- _Supplied material_
━━━━

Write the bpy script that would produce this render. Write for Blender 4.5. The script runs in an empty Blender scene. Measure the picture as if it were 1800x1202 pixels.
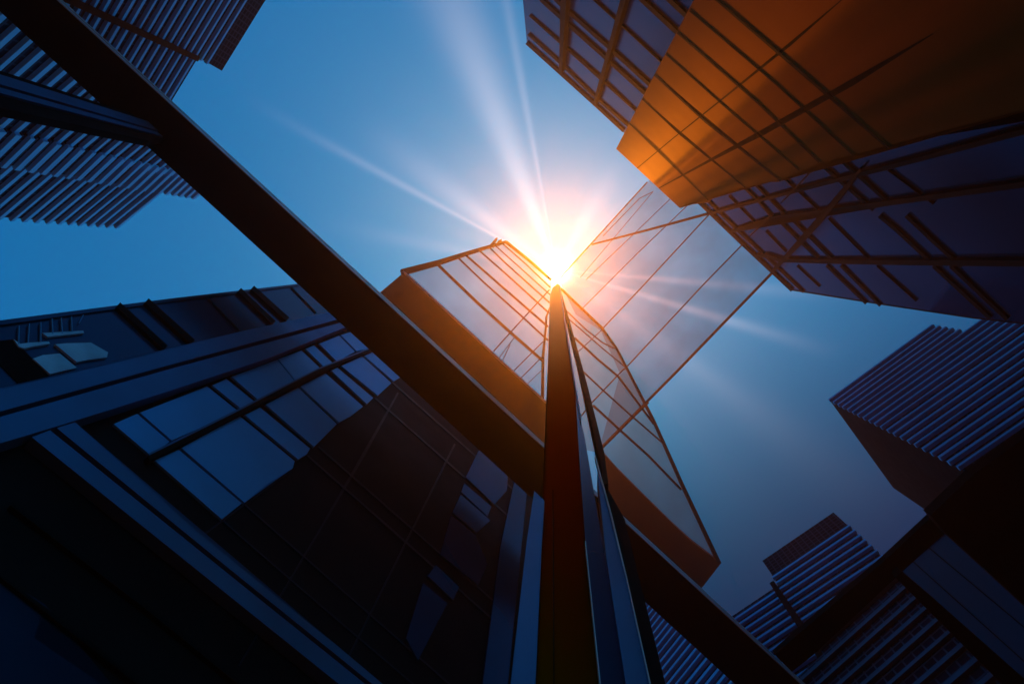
import bpy, bmesh, math, random
from mathutils import Vector, Matrix

random.seed(7)
SC = bpy.context.scene
COL = SC.collection

# ------------------------------------------------------------------ camera
F = 1100.0                       # focal length in photo pixels (1800 wide)
CX, CY = 900.0, 601.0
ZEN = (980.0, 455.0)             # where the vertical edges of the towers meet
SUNPX = (978.0, 474.0)

zc = Vector(((ZEN[0]-CX)/F, (CY-ZEN[1])/F, -1.0)).normalized()
e1 = (Vector((1, 0, 0)) - zc * zc.x).normalized()
e2 = zc.cross(e1)
RW = Matrix((e1, e2, zc))        # world x = right, y = down the picture, z = up

def ray(px, py):
    return (RW @ Vector(((px-CX)/F, (CY-py)/F, -1.0))).normalized()

cam = bpy.data.cameras.new('camera')
cam.sensor_width = 36.0
cam.sensor_fit = 'HORIZONTAL'
cam.lens = 36.0 * F / 1800.0
cam.clip_start = 0.05
cam.clip_end = 6000.0
cam_o = bpy.data.objects.new('camera', cam)
COL.objects.link(cam_o)
cam_o.matrix_world = RW.to_4x4()
SC.camera = cam_o

# ------------------------------------------------------------------ surfaces the city is laid out on
class Plane:
    def __init__(self, n, d, k=1.0):
        self.n = Vector(n).normalized()     # points away from the viewer
        self.d = d
        self.k = k                           # size of offsets and thicknesses on this wall
    def at(self, p):
        r = ray(*p)
        return r * (self.d / self.n.dot(r))
    def off(self, t):                        # t > 0: nearer to the viewer
        return Plane(self.n, self.d - t*self.k, self.k)

def level(z):
    return Plane((0, 0, 1), z)

def plane3(a, b, c):
    n = (b-a).cross(c-a).normalized()
    d = n.dot(a)
    return Plane(n, d) if d > 0 else Plane(-n, -d)

def wall_through(a, b):
    u = (b-a); u.z = 0; u.normalize()
    n = Vector((u.y, -u.x, 0))
    d = n.dot(a)
    return Plane(n, d) if d > 0 else Plane(-n, -d)

# street direction, read off the long roof beam
_a, _b = level(85).at((305, 190)), level(85).at((945, 778))
DA = (_b-_a); DA.z = 0; DA.normalize()
NA = Vector((-DA.y, DA.x, 0))                # towards the lower left of the picture
if NA.x > 0: NA = -NA
DB = -NA
def west(d, k=1.0): return Plane(NA, d, k)             # wall on the lower-left side of the court
def east(d): return Plane(-NA, d)            # wall on the upper-right side

# ------------------------------------------------------------------ materials
def nodes(name):
    m = bpy.data.materials.new(name); m.use_nodes = True
    nt = m.node_tree
    return m, nt, nt.nodes['Principled BSDF']

def mat(name, col, rough=0.5, metal=0.0, spec=0.3, var=0.35, scale=0.6, bump=0.0, rvar=0.12):
    m, nt, b = nodes(name)
    tc = nt.nodes.new('ShaderNodeTexCoord')
    nz = nt.nodes.new('ShaderNodeTexNoise')
    nz.inputs['Scale'].default_value = scale
    nz.inputs['Detail'].default_value = 5
    nt.links.new(tc.outputs['Object'], nz.inputs['Vector'])
    rp = nt.nodes.new('ShaderNodeValToRGB')
    rp.color_ramp.elements[0].position = 0.3
    rp.color_ramp.elements[1].position = 0.72
    rp.color_ramp.elements[0].color = tuple(c*(1-var) for c in col) + (1,)
    rp.color_ramp.elements[1].color = tuple(min(1, c*(1+var)) for c in col) + (1,)
    nt.links.new(nz.outputs['Fac'], rp.inputs['Fac'])
    nt.links.new(rp.outputs['Color'], b.inputs['Base Color'])
    mr = nt.nodes.new('ShaderNodeMapRange')
    mr.inputs['To Min'].default_value = max(0.0, rough-rvar)
    mr.inputs['To Max'].default_value = min(1.0, rough+rvar)
    nz2 = nt.nodes.new('ShaderNodeTexNoise')
    nz2.inputs['Scale'].default_value = scale*3.1
    nt.links.new(tc.outputs['Object'], nz2.inputs['Vector'])
    nt.links.new(nz2.outputs['Fac'], mr.inputs['Value'])
    nt.links.new(mr.outputs['Result'], b.inputs['Roughness'])
    b.inputs['Metallic'].default_value = metal
    b.inputs['Specular IOR Level'].default_value = spec
    if bump:
        bp = nt.nodes.new('ShaderNodeBump')
        bp.inputs['Strength'].default_value = bump
        bp.inputs['Distance'].default_value = 0.6
        nz3 = nt.nodes.new('ShaderNodeTexNoise')
        nz3.inputs['Scale'].default_value = scale*0.5
        nz3.inputs['Detail'].default_value = 1
        nt.links.new(tc.outputs['Object'], nz3.inputs['Vector'])
        nt.links.new(nz3.outputs['Fac'], bp.inputs['Height'])
        nt.links.new(bp.outputs['Normal'], b.inputs['Normal'])
    return m

def clear_glass(name, tint, refl=0.12):
    m = bpy.data.materials.new(name); m.use_nodes = True
    nt = m.node_tree; nt.nodes.clear()
    out = nt.nodes.new('ShaderNodeOutputMaterial')
    tr = nt.nodes.new('ShaderNodeBsdfTransparent')
    gl = nt.nodes.new('ShaderNodeBsdfGlossy')
    gl.inputs['Roughness'].default_value = 0.04
    gl.inputs['Color'].default_value = (0.9, 0.85, 0.85, 1)
    mx = nt.nodes.new('ShaderNodeMixShader')
    tc = nt.nodes.new('ShaderNodeTexCoord')
    nz = nt.nodes.new('ShaderNodeTexNoise')
    nz.inputs['Scale'].default_value = 0.14
    nz.inputs['Detail'].default_value = 3
    nt.links.new(tc.outputs['Object'], nz.inputs['Vector'])
    rp = nt.nodes.new('ShaderNodeValToRGB')
    rp.color_ramp.elements[0].position = 0.35
    rp.color_ramp.elements[1].position = 0.7
    rp.color_ramp.elements[0].color = tuple(c*0.9 for c in tint) + (1,)
    rp.color_ramp.elements[1].color = tuple(min(1, c*1.03) for c in tint) + (1,)
    nt.links.new(nz.outputs['Fac'], rp.inputs['Fac'])
    nt.links.new(rp.outputs['Color'], tr.inputs['Color'])
    lw = nt.nodes.new('ShaderNodeFresnel'); lw.inputs['IOR'].default_value = 1.35
    ml = nt.nodes.new('ShaderNodeMath'); ml.operation = 'MULTIPLY_ADD'
    ml.inputs[1].default_value = 0.8; ml.inputs[2].default_value = refl*0.3
    nt.links.new(lw.outputs['Fac'], ml.inputs[0])
    nt.links.new(ml.outputs['Value'], mx.inputs['Fac'])
    nt.links.new(tr.outputs['BSDF'], mx.inputs[1])
    nt.links.new(gl.outputs['BSDF'], mx.inputs[2])
    nt.links.new(mx.outputs['Shader'], out.inputs['Surface'])
    return m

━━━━

- _Stated problem_
Could the lines from the top of the material through the line with "COL = SC.collection" be repeated exactly, pictures left out?

- _Result of the exercise_
Write the bpy script that would produce this render. Write for Blender 4.5. The script runs in an empty Blender scene. Measure the picture as if it were 1800x1202 pixels.
import bpy, bmesh, math, random
from mathutils import Vector, Matrix

random.seed(7)
SC = bpy.context.scene
COL = SC.collection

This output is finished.